LA PAZ
Todos los colombianos somos iguales. La muerte de cualquiera de ellos es lamentable. El problema es que existe odio de lado y lado, y este conduce a la violencia, y esta a más violencia. Le expliqué el asunto a mi amigo Sinforoso, un hombre tranquilo y equilibrado y él me sorprendió mucho. Yo no creía lo que oía. Pero pienso que a la larga sería bueno que hubiera más Sinforosos que pensaran como él.
Sinforoso me dijo que él iba a hacer la paz. ¡Que era facilísimo! Me explicó que era llevar el terrorismo a la Plaza de Bolívar, protegido por las fuerzas armadas, ¡y ya! El terrorismo se daría cuenta entonces de cómo la paz empieza por el Estado de Derecho, que desde hace 50 años, anda torcido. Mira, ¡me dijo admirado!, es enderezarlo para que este recto, de tal modo que no se tuerza como pasó con la “silla vacía”, en El Caguán. Yo no sé, afirmaba con severidad, por qué no entendemos las cosas si todo es fácil y bello, cuando se quiere. ¿Te imaginas? Entrarían marchando los terroristas, marcando el paso como lo hace la guardia presidencial con el himno nacional. Les daríamos permiso que le pusieran a la estatua de Bolívar, un letrero que dijera: Soy comunista bolivariano, en letras pequeñas; en letras más grandes: ¡Abajo el Imperio! Y al final un letrero de agradecimiento al pueblo colombiano. Al más pobre y sufrido, claro. (El que vive mal acompañado por los terroristas).
Naturalmente es obvio que la policía encontraría minas quiebra patas alrededor del monumento de Teneranni, y un barril lleno de dinamita frente al Congreso. Afortunadamente todo fue controlado por la fuerza pública que ya sabe de antemano como son las cosas con ellos. Y esto haría que los terroristas pudieran marchar al son del Himno Nacional sin problema. Ellos reconocen que tienen malas mañas, y que esas no se quitan fácil. Hay que cambiar el ritmo, por uno que sea parecido al de la cucaracha, solo que esta ya sabe que le falta una pata para andar. ¡Semejante detalle tan baladí!

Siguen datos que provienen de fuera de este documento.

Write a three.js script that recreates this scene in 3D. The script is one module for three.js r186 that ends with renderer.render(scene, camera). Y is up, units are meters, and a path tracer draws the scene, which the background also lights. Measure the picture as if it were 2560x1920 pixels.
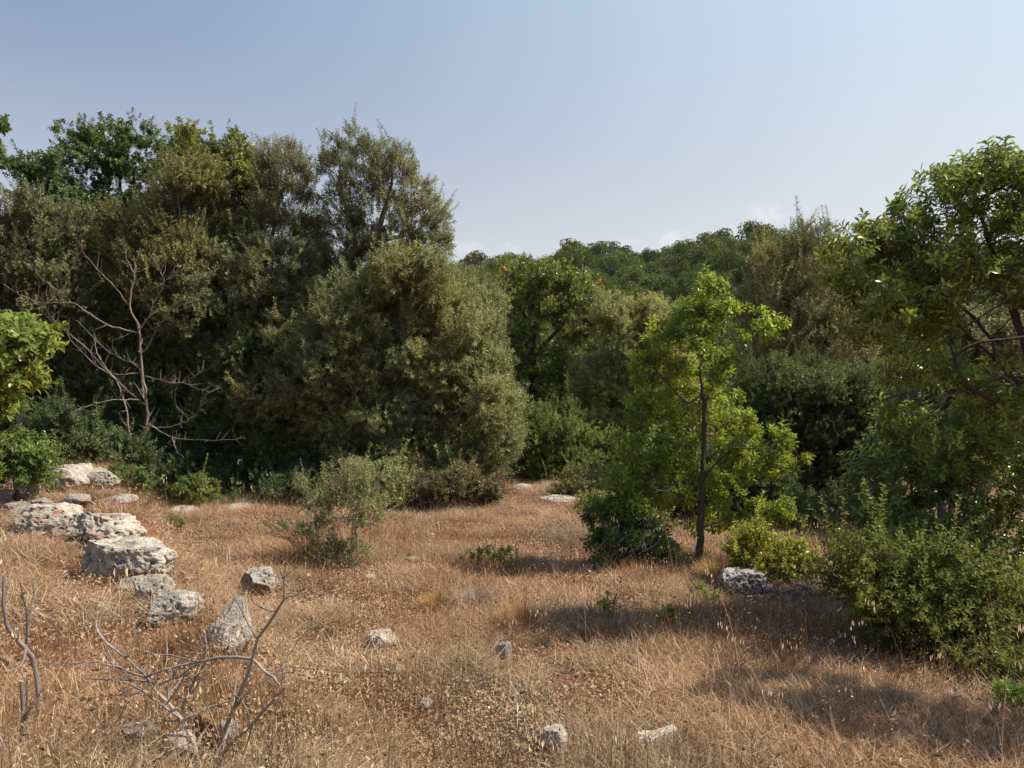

Sinforoso se despelucó entonces. Me tocó llamarlo al orden, pero él insistía en que no resistía que el ser humano, sea del Imperio o no, debe ser capaz de pensar que lo sencillo acompaña a la verdad, que todos somos iguales, que andamos de paso por aquí y que lo mejor para vivir felices, el poco tiempo que nos queda, es la paz. ¿Te parece pescado?, me dijo Sinforoso ya más calmado. Le respondí que estaba de acuerdo totalmente con él. Lo malo, terminó diciendo, es que no tengo a la señora del turbante para que me ayude… y se desplomó de una. Me agaché a socorrerlo, pero parecía muerto. No había nada que hacer. ¡Eso es lo que le pasa a la paz! Y, realmente, no sé por qué. ¡No! Realmente, si sé: ¡parece que estamos todos como Sinforoso!
En seguida que se despertó, regresamos a la tranquilidad. Y yo le advertí que debíamos legalizar la droga para lograr la paz. Y él soltó el llanto. Lloraba como Misia Escopeta cuando le dan calabazas… Le parecía que ese detalle acabaría con el negocio de los dólares. ¡Estamos en la olla! Me dijo, lleno de amargura, con un adiós de cementerio, y alzó los hombros, y cayó nuevamente de bruces. Lo enterraron al otro día. Pobre Sinforoso, sus ilusiones perdidas lo mataron.